Management Control Using Non-Binding Budgetary Announcements

Frederick W. Rankin
Washington University in St. Louis

Stephen Schwartz
SUNY at Binghamton

Richard A. Young
The Ohio State University

Abstract: An experiment is designed to investigate the role of a non-binding budgetary announcement made by an owner in mitigating a management control problem induced by asymmetric information. The announcement indicates for which reports by the manager the owner is willing to fund the project. The manager has private knowledge of the cost, incentive to overstate it, and the ability to do so undetected by the owner. The experiment consists of three treatments: (1) the owner fully commits to honor her announcement regarding how she will use the manager’s cost report, (2) no announcement and (3) the owner makes a non-binding announcement regarding how she will use the manager’s cost report. The first two treatments establish empirical benchmarks to gauge the effectiveness of the non-binding announcement.
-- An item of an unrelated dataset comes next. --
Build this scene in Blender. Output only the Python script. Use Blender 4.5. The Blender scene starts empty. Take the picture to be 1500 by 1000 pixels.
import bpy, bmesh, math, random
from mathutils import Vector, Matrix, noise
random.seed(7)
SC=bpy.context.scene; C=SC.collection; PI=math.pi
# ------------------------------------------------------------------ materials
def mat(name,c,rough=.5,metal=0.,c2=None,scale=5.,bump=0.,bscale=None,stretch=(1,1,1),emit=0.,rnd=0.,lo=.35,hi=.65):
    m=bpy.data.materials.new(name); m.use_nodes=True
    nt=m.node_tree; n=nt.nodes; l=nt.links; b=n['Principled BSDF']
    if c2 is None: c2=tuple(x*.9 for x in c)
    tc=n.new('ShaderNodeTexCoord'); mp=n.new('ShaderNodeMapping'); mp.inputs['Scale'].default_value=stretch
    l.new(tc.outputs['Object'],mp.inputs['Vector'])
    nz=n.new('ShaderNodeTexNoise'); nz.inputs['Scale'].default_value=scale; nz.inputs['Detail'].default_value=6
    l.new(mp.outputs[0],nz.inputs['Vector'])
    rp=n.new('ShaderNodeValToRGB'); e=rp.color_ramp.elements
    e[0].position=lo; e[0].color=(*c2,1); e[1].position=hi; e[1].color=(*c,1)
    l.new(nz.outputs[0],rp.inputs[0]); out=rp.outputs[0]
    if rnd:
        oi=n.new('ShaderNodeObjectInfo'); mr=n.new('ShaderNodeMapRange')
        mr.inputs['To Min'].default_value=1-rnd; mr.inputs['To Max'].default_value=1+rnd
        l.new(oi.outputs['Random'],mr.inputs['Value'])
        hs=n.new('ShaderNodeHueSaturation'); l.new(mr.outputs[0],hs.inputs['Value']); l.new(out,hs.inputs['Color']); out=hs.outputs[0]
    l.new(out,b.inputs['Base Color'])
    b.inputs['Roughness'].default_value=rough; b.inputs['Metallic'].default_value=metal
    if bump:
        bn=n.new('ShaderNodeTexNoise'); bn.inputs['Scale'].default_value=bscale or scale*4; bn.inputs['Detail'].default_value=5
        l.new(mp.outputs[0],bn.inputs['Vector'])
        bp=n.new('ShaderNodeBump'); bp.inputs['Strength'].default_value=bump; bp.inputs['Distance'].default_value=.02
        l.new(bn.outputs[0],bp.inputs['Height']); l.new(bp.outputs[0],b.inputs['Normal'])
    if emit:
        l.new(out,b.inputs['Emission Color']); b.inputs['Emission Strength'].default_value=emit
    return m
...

There are two main results. First, owners in the non-binding announcement treatment outperform owners in the no announcement treatment throughout the experiment. Second, subjects acting in the role of owners appear to use the non-binding announcement as a bluff in an attempt to convince manager that they will reject a profitable project more often than they intend. This strategy appears to be particularly effective for the owners in the first half of the experiment.